Supposedly, we must make this choice or otherwise we will be subjected to more terrorist attacks like the one of September 11.

That’s simply wrong. It was choices like these, made in the past, which led to what happened on September 11.

A people should not believe that they can remain free from violence when the government which speaks in their name pours down violence on other people.

For almost a century, U.S. policies, along with those of Britain and France, have played havoc with the lives of people in the Middle East. The U.S., Britain and France have propped up the most reactionary regimes in the region, used the most disgusting human material–in order to help multibillion-dollar oil companies drain wealth out of the region. The Taliban and Osama bin Laden are only the most recent examples.

With the fall of the Ottoman Empire after World War I, the military forces of Britain, France and the U.S. were used to set up countries arbitrarily throughout the Middle East. These states, which were nothing but servants of the big powers, divided ethnic groups in half. Their people were kept in subjection to repressive military regimes. The establishment of Israel–that is, the driving of the Palestinians off their land by terrorism–cemented things: the Middle East would henceforth be a bloody arena. Vast numbers of Palestinians, driven off their land more than half a century ago, still remain in refugee camps–held hostage to the aims of the big powers. Wars were carried out or fomented throughout the region by one or another of the big powers, with the U.S. playing the chief role.

The peoples of the Middle East know us through the policy the U.S. government carries out against them–in our name.
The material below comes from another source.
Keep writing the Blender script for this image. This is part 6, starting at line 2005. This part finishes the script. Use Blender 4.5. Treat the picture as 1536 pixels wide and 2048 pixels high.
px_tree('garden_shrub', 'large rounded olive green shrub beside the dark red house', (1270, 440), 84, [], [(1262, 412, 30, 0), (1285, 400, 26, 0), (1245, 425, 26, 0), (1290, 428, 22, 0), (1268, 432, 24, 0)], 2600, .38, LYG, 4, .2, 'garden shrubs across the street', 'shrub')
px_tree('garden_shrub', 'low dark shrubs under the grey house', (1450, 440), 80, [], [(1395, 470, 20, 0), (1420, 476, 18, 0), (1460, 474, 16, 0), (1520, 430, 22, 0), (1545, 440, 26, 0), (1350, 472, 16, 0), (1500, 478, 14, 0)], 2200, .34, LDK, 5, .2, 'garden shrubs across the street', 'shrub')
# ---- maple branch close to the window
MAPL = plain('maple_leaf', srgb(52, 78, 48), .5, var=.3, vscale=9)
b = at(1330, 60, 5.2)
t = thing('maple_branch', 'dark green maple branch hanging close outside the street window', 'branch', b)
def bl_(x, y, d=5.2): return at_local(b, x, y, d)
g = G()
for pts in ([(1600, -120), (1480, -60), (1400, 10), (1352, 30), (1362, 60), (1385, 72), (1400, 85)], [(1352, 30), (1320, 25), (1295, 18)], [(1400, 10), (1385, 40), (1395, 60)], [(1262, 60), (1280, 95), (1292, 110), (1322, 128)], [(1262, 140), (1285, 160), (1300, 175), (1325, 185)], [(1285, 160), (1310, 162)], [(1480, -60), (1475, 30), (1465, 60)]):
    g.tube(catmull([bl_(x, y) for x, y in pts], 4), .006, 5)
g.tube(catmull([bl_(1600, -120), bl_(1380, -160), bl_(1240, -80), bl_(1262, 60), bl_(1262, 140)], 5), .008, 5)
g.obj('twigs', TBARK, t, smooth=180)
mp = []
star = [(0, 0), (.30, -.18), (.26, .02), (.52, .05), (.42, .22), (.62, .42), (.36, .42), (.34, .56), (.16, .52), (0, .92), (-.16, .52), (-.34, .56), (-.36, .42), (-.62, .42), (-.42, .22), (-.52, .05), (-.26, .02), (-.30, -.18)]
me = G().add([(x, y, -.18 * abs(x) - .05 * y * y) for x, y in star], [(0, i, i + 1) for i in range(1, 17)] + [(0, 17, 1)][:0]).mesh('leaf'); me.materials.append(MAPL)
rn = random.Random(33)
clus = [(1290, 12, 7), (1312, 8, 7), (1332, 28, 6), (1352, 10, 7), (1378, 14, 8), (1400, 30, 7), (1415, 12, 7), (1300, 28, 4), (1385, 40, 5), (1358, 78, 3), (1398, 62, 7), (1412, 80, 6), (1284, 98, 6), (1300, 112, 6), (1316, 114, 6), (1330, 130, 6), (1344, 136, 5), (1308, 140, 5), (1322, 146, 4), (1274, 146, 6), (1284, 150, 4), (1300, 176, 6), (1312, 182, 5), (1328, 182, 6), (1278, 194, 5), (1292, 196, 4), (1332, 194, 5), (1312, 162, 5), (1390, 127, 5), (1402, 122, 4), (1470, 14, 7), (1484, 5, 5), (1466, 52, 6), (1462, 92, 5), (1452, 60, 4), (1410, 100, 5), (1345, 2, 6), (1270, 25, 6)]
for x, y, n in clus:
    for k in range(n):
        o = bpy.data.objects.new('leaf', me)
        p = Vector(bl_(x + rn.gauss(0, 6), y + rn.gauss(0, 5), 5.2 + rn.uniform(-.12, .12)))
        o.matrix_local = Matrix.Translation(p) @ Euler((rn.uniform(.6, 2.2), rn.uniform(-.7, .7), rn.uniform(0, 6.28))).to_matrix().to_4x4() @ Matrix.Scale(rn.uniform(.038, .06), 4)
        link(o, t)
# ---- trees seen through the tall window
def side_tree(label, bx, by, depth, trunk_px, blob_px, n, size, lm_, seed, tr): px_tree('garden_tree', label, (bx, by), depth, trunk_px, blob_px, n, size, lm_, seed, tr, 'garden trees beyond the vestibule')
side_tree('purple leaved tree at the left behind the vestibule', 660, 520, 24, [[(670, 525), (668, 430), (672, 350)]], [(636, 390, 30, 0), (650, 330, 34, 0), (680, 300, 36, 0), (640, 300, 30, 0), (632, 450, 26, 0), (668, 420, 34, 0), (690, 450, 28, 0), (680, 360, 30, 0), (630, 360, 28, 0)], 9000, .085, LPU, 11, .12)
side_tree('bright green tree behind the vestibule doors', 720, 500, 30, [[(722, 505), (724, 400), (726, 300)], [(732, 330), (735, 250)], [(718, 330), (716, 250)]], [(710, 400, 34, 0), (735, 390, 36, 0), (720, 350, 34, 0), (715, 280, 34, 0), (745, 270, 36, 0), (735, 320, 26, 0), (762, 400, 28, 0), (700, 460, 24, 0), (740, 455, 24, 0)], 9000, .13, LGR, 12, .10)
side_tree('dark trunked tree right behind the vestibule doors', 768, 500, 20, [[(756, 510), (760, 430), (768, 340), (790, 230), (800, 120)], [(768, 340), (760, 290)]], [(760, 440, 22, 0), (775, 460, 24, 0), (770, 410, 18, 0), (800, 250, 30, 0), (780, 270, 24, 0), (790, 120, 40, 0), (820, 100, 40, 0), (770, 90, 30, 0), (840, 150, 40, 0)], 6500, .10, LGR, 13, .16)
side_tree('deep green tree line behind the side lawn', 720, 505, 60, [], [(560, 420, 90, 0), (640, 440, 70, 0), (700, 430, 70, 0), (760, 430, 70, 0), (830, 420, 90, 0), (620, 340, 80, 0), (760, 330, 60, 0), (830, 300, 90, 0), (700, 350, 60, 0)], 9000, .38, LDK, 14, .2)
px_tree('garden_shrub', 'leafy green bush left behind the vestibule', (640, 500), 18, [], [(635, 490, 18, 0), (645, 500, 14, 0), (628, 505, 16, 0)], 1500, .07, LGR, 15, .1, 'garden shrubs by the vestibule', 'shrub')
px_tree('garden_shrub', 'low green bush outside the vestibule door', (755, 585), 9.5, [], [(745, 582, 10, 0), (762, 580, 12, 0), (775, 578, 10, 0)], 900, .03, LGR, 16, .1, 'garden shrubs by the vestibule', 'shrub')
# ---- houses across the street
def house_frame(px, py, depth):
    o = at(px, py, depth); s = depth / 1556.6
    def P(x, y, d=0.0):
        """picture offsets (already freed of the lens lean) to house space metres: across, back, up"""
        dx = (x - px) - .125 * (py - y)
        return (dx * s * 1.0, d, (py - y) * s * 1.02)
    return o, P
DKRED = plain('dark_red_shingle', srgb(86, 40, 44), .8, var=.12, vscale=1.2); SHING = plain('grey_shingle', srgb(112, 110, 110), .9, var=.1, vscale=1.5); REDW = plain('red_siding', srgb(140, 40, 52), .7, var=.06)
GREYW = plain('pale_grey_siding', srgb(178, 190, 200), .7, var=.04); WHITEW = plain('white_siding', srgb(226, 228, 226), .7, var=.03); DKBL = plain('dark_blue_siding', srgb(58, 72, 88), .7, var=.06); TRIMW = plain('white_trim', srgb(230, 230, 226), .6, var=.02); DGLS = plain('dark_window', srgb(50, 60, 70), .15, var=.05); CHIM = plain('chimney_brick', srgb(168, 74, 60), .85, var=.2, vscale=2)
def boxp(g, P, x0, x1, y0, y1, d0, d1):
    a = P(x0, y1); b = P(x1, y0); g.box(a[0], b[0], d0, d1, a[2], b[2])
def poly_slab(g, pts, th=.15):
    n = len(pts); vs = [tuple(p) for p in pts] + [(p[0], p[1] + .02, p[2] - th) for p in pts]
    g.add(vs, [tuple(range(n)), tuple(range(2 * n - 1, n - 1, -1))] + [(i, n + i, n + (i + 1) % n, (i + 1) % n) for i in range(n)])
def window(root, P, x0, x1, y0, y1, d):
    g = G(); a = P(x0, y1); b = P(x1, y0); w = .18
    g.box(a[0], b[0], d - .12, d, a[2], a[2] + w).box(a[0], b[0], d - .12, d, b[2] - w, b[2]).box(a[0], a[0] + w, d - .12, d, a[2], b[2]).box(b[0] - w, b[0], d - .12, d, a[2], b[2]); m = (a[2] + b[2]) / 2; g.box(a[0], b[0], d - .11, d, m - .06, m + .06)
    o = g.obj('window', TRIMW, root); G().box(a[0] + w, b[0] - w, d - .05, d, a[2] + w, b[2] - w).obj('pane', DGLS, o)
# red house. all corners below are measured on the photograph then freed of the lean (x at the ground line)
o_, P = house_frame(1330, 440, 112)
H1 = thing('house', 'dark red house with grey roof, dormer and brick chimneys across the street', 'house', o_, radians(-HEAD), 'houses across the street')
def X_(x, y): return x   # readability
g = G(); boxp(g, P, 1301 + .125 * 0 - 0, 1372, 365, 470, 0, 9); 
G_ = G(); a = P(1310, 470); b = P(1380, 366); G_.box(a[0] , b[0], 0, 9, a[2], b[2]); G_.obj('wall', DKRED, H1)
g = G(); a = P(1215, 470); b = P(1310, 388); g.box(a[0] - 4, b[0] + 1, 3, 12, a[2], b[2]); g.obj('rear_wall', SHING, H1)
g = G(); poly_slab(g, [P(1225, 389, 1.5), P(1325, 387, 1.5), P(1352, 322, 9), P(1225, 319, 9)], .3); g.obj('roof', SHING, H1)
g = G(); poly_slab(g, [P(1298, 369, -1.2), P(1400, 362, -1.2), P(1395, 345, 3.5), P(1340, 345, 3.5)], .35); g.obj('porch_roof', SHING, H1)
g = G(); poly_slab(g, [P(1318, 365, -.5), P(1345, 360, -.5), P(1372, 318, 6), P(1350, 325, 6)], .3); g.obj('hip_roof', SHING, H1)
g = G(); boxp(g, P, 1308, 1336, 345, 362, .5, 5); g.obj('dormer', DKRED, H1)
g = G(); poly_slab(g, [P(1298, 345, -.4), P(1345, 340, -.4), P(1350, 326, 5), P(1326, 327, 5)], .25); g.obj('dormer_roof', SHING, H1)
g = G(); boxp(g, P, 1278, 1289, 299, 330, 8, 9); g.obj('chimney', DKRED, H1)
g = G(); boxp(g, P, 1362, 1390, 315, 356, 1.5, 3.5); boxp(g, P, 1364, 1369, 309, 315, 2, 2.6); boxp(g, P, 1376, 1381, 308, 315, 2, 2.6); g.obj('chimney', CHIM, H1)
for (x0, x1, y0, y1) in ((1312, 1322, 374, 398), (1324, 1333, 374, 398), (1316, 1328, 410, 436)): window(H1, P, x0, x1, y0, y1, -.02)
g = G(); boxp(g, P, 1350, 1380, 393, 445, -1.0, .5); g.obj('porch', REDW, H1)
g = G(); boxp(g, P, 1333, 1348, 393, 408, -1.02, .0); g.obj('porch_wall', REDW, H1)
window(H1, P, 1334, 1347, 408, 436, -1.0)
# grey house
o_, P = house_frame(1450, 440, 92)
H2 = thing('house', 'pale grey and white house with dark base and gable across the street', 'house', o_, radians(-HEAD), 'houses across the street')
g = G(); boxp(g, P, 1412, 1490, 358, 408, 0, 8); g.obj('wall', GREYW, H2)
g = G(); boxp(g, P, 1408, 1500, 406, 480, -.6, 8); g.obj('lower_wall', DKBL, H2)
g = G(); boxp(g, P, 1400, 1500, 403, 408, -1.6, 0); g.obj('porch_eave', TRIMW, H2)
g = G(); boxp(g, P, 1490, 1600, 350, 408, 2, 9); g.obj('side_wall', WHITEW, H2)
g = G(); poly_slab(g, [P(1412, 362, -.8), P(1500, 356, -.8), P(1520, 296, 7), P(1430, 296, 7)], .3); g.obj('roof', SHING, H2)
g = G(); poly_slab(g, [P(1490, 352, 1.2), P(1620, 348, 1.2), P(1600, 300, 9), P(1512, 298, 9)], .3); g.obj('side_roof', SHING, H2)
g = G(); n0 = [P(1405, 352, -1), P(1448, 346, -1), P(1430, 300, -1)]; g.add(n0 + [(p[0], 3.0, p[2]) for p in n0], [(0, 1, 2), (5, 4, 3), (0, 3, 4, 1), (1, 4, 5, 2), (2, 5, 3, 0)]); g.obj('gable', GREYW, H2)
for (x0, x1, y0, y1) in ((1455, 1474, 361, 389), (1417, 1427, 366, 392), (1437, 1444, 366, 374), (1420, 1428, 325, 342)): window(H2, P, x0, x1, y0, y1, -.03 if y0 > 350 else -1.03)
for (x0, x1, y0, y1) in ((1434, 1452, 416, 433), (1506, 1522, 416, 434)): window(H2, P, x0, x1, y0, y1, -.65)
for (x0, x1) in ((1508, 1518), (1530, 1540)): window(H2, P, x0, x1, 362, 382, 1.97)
Abject poverty and the desperation it creates may be the breeding grounds of terrorism in the Middle East. But the murderous policies of the U.S. are what have brought that terrorism to this side of the ocean. The people on those airplanes and in those buildings did not devise that policy. But they were the ones who paid its price–and paid horribly.

If we want an end to terrorism, we will oppose the policies of the U.S. government which spawned it. As we now have discovered, there are no oceans big enough to protect us from the consequences of what this government sets in motion.

A people who oppress another people cannot be free themselves.